How does one build a sus­tain­able team? With nearly two decades of lead­er­ship training with the Boyscouts of America, Pel­le­grino had some­thing of an idea: You have to make each member of the team an inte­gral part of the project, he told me. Instead of designing an elab­o­rate sus­pen­sion bridge that requires com­pu­ta­tional analysis to deter­mine the mul­tiple forces on the struc­ture, the team chose a sim­pler truss bridge design. “It’s like the Tobin rather than the Zakim,” Pel­le­grino explained.

With the sim­pler struc­ture, the younger stu­dents could under­stand the system they were working with, they actu­ally got to be a part of it. “Then, because they were involved in the design, they’re more inclined to stay around and build the bridge and see it come up,” said Pellegrino.

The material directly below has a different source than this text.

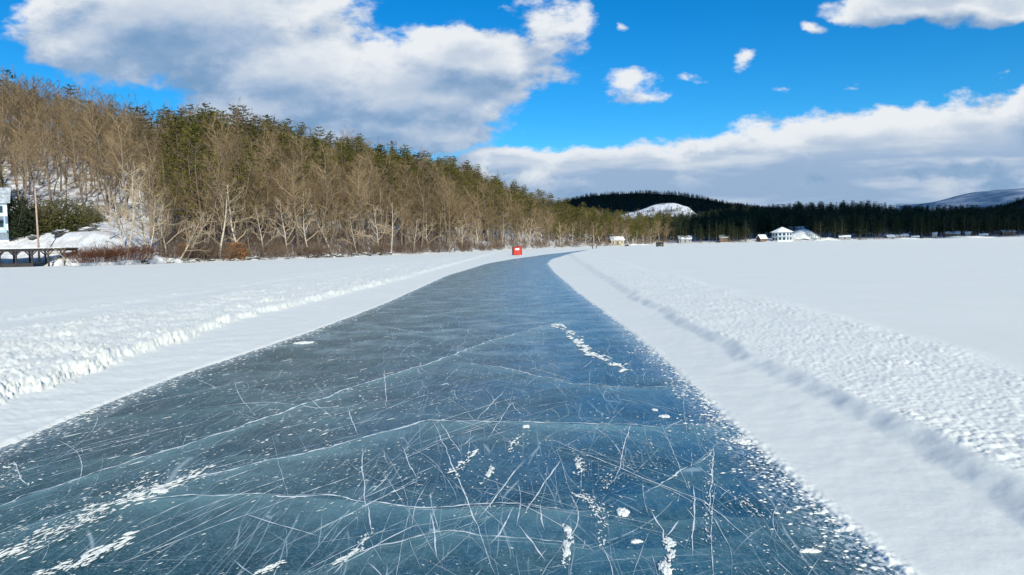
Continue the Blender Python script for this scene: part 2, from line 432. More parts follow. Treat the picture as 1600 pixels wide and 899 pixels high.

They started designing last fall, then around Christmas time put in an order for steel. North­eastern alumnus Todd Stevens of Dimen­sion Fab­ri­ca­tions in Albany, NY donated all of it. “That guy was like Santa Claus,” said Pellegrino.

With a few hun­dred pounds of steel in hand, they spent many, many hours between Jan­uary and mid-​​April in the Snell Engi­neering building. They machined all of the pieces, cre­ating their own giant Kinex set, and then assem­bled them into their mini-​​Tobin. A few days before the North­eastern Regional Com­pe­ti­tion, they care­fully broke it down into a few sec­tions. Just like the shrunken bridge, the sec­tions had to fit real world spec­i­fi­ca­tions. They had to be smaller than a 3’x4“x5” box (a scaled ver­sion of a tractor trailer bed), and they had to weigh less than 20 pounds (the scaled weight limits for most roads).

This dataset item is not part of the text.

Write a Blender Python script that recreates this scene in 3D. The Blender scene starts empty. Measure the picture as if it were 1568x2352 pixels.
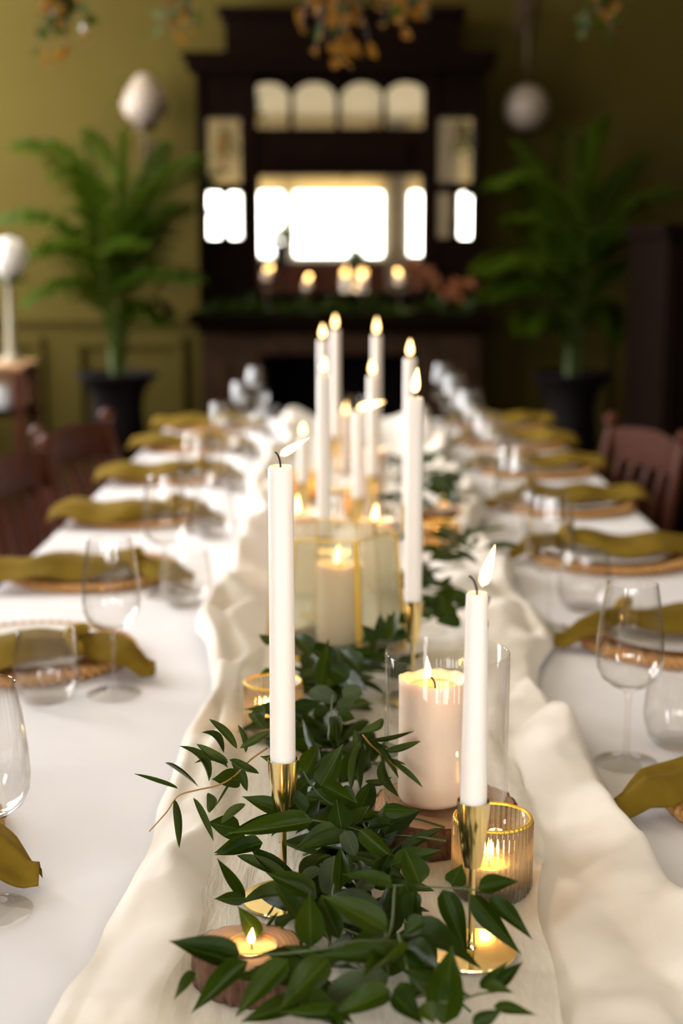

They trans­ported their mini-​​bridge pieces across the river to MIT where 10 teams com­peted for a spot in the national com­pe­ti­tion. Five of Pellegrino’s team­mates assem­bled the bridge on the clock and then bit their fin­ger­nails as they placed 100 25-​​pound pieces of cut steel across the top: The bridge stood the test of steel!

They also man­aged to over­come the Achilles heel that had plagued the old North­eastern Steel Bridge Team: when pulled from a cer­tain point, the bridge moved less than a half inch in the lat­eral direc­tion (as you might imagine, shaky bridges aren’t much fun in real life).

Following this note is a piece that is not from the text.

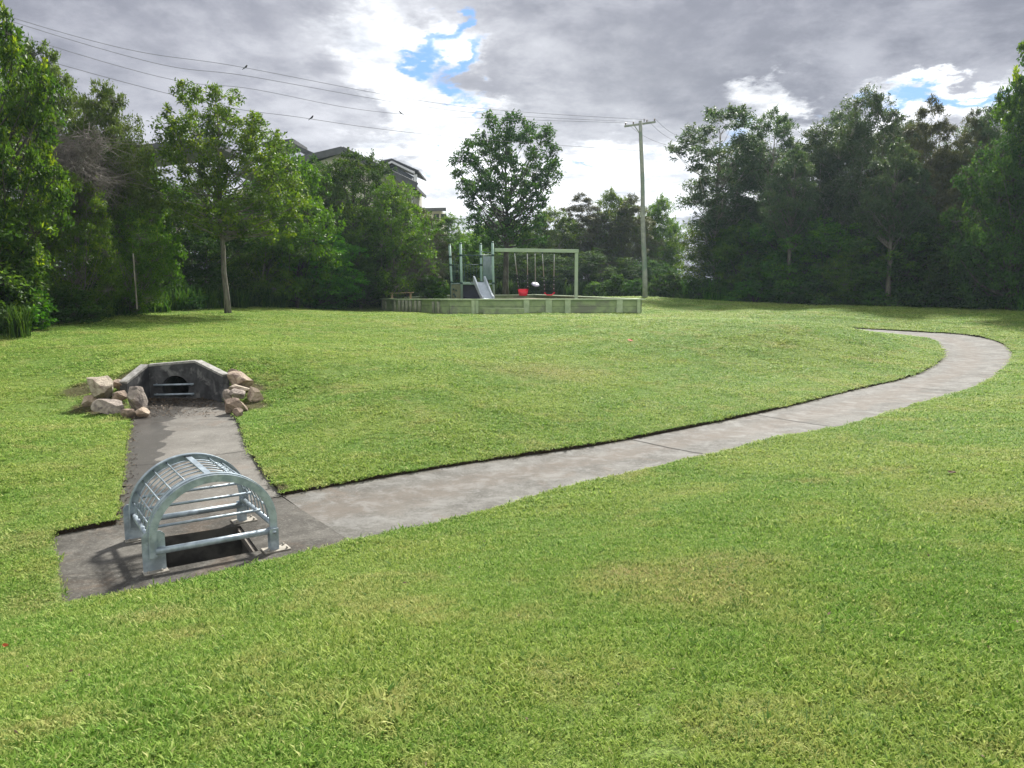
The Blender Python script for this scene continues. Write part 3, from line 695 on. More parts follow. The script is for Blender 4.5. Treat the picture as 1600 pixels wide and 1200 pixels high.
for y in (-HL, HL):
    ym = y-.02 if y < 0 else y+.02
    mb = MB(); mb.box(rr-.045, rr+.03, ym-.028, ym-.018, .012, .20); mb.box(rr-.045, rr+.03, ym+.030, ym+.040, .012, .20)
    mb.tube([(rr-.005, ym-.045, .17), (rr-.005, ym+.055, .17)], .012, 8)
    ft = fin(mb, 'hinge_lug')
    mb = MB(); mb.box(rr-.10, rr+.12, ym-.07, ym+.07, .0, .014, None, .002)
    for bx, by in ((-.07, -.05), (.09, -.05), (.09, .05)): mb.tube([(rr+bx, ym+by, .012), (rr+bx, ym+by, .032)], .010, 6)
    o = fin(mb, 'base_flange', m_galvfoot); o.parent = ft
# steel angle let into the right lip of the pit
a = PIT[0]; b = PIT[1]
mb = MB(); off = np.array([.05, .0, 0])
mb.bar(a+np.array([-.02, 0, -.05]), b+np.array([-.02, 0, -.05]), .03, .06)
o = mb.build('pit_edge_angle', simple('rusty_steel_angle', (.09, .075, .06), (.17, .15, .125), 18, .7)); tag(o, 'rusty brown steel angle along the right lip of the drain pit', 'steel angle')

# ---------------------------------------------------------------- timber playground platform
zcap = 1.50
fr = [pd(702, 465.5, 36), pd(1002, 465, 36.4)]
Aa = np.array([fr[0][0], 36.0]); Rr = np.array([fr[1][0], 36.4]); K1 = np.array([1.5, 49.0]); L1 = np.array([-4.6, 46.0]); B1 = np.array([pd(598, 467, 41)[0], 41.0])
C1 = np.array([pd(622, 467, 38.8)[0], 38.8]); C2 = np.array([pd(660, 467, 37.6)[0], 37.6]); C3 = np.array([pd(690, 466, 36.2)[0], 36.2])
ring = [Aa, Rr, K1, L1, B1, C1, C2, C3]
pf_ = empty('playground_platform', (1.5, 40, .8), label='low green timber retaining wall forming the raised playground platform', cat='retaining wall')
ip = Matrix.Translation((-1.5, -40, -.8))
def pbuild(mb, name, mt, par=None):
    o = mb.build(name, mt, par or pf_); o.data.transform(ip); return o
for i in range(len(ring)):
    a = ring[i]; b = ring[(i+1) % len(ring)]; zb = min(Tz(*a), Tz(*b))-.25
    mb = MB(); hh = [(1.44, 1.155), (1.145, .86), (.85, min(.60, zb))]
    d = (b-a)/np.linalg.norm(b-a); out = np.array([d[1], -d[0]])
    for (z1, z0) in hh:
        mb.bar((a[0]+d[0]*.004, a[1]+d[1]*.004, (z0+z1)/2), (b[0]-d[0]*.004, b[1]-d[1]*.004, (z0+z1)/2), .10, z1-z0, bev=.006)
    pbuild(mb, 'wall_boards', m_timber)
# cap boards
rin = offset(ring, -.16); rout = offset(ring, .13)
for i in range(len(ring)):
    j = (i+1) % len(ring); zi = [1.50]*2
    zz = lambda q: 1.50 if q not in (4, 5, 6) else {4: 1.43, 5: 1.44, 6: 1.47}[q]
    V = []
    for dz in (-.055, 0):
        for q, P in ((i, rin), (j, rin), (j, rout), (i, rout)): V.append((P[q][0], P[q][1], zz(q)+dz))
    mb = MB(); mb.add(V, [(0, 3, 2, 1), (4, 5, 6, 7), (0, 1, 5, 4), (1, 2, 6, 5), (2, 3, 7, 6), (3, 0, 4, 7)])
    pbuild(mb, 'cap_board', m_timber2)
for x0, x1 in ((737, 742.5), (743, 748), (818, 827), (852, 862), (882, 891), (962, 972), (994, 999)):
    tt = (x0-702)/300; yy = 36+.4*tt; xa = (x0-800)/F*yy*1.0; xb = (x1-800)/F*yy
    mb = MB(); mb.box(xa, xb, yy-.115, yy-.052, Tz(xa, yy)-.1, 1.442, None, .008); pbuild(mb, 'square_post', m_timber2)
seg = [B1, C1, C2, C3]
for xp in (599.5, 604, 618.5, 625, 630.5, 636, 642, 650, 656, 677.5, 685.5):
    best = None
    for i in range(3):
        for s_ in np.linspace(0, 1, 60):
            p = seg[i]*(1-s_)+seg[i+1]*s_; q = 800+p[0]/p[1]*F
            if best is None or abs(q-xp) < best[0]: best = (abs(q-xp), p)
    p = best[1]*(1-.18/best[1][1]); mb = MB(); mb.tube([(p[0], p[1], Tz(*p)-.1), (p[0], p[1], 1.37)], .075, 10); pbuild(mb, 'round_post', m_log)
# right side posts on the receding face
for s_ in (.2, .45, .7, .93):
    p = Rr*(1-s_)+K1*s_; mb = MB(); mb.box(p[0]+.06, p[0]+.2, p[1]-.1, p[1]+.1, .6, 1.442); pbuild(mb, 'square_post', m_timber2)
mb = MB(); mb.add([(p[0], p[1], 1.28) for p in offset(ring, -.04)], [tuple(range(len(ring)))]); o = mb.build('playground_mulch', m_mulch); tag(o, kind='structure')
# loose sleeper step at the foot of the wall
p0 = pd(755, 491, 35.6); p1 = pd(819, 491, 35.6)
st = MB(); st.box(p0[0], p1[0], 35.50, 35.74, p0[2]-.05, pd(755, 482, 35.6)[2], None, .012); o = st.build('timber_sleeper', m_timber)
tag(o, 'short green timber sleeper lying against the foot of the platform wall', 'sleeper')

# low rail on the left corner of the platform
lr = empty('low_rail', tuple(pd(627, 466, 40.5)), label='low tan timber rail on two short legs at the left corner of the platform', cat='rail')
q = pd(627, 466, 40.5)
mb = MB(); a = pd(609, 458.3, 40.6)-q; b = pd(646, 457.0, 40.4)-q; mb.bar(a, b, .16, .045, bev=.006); mb.build('rail_plank', m_tanwood, lr)
for xp, yt in ((612.5, 458.8), (641.5, 457.8)):
    a = pd(xp, yt, 40.5)-q; mb = MB(); mb.box(a[0]-.05, a[0]+.05, a[1]-.05, a[1]+.05, 1.2-q[2], a[2]-.02, None, .006); mb.build('leg', m_tanwood, lr)

# ---------------------------------------------------------------- play tower with slide
O = pd(745, 466, 38.6); O[2] = 1.28
tw = empty('play_tower', O, label='pale green play tower with four posts, a deck and a grey slide', cat='play tower')
def L(px, py, d): return pd(px, py, d)-O
posts = [(707.0, 702.5, 383, 39.9), (721.8, 719.5, 381, 38.2), (753.2, 751, 382, 39.9), (771.6, 769.4, 379, 38.2)]
for xb, xt, yt, d in posts:
    a = L(xb, 467, d); a[2] = -.05; b = L(xt, yt, d)
    mb = MB(); mb.tube([a, b], .062, 14); po = mb.build('post', m_postgreen, tw)
    mb = MB(); mb.tube([b-(0, 0, .01), b+(0, 0, .03), b+(0, 0, .055)], [.068, .066, .03], 12); mb.build('post_cap', m_darkgreen, po)
    for yy in ((398.8, 442.5) if d < 39 else (401, 413.8, 441)):
        s_ = (L(xb, yy, d)[2]-a[2])/(b[2]-a[2]); c = a+(b-a)*s_; mb = MB(); mb.tube([c-(0, 0, .05), c+(0, 0, .05)], .075, 12); mb.build('clamp', m_darkgreen, po)
dz = L(740, 443, 38.2)[2]
x0 = L(721.8, 443, 38.2)[0]; x1 = L(771.6, 443, 38.2)[0]; yf = 38.2-O[1]; yb = 39.9-O[1]
xb0 = L(707, 443, 39.9)[0]; xb1 = L(753, 443, 39.9)[0]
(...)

While they didn’t come in first place…or really any­where close to first place, the team feels incred­ibly suc­cessful in its mis­sion. They built their team, and their bridge, to be sus­tain­able against the expected forces. Instead of 2500 pounds of steel, the stu­dent group has to with­stand the con­stant flux of stu­dents coming and going. They’ll need to work together to pass their skill sets from one gen­er­a­tion to the next.

Pel­le­grino said the effort was in no way a one-​​man show. Every member of the team had a role to play, and he is con­fi­dent that after he’s been in Dallas for many years designing life-​​size bridges, the North­eastern Steel Bridge Team will still be building their mini ones.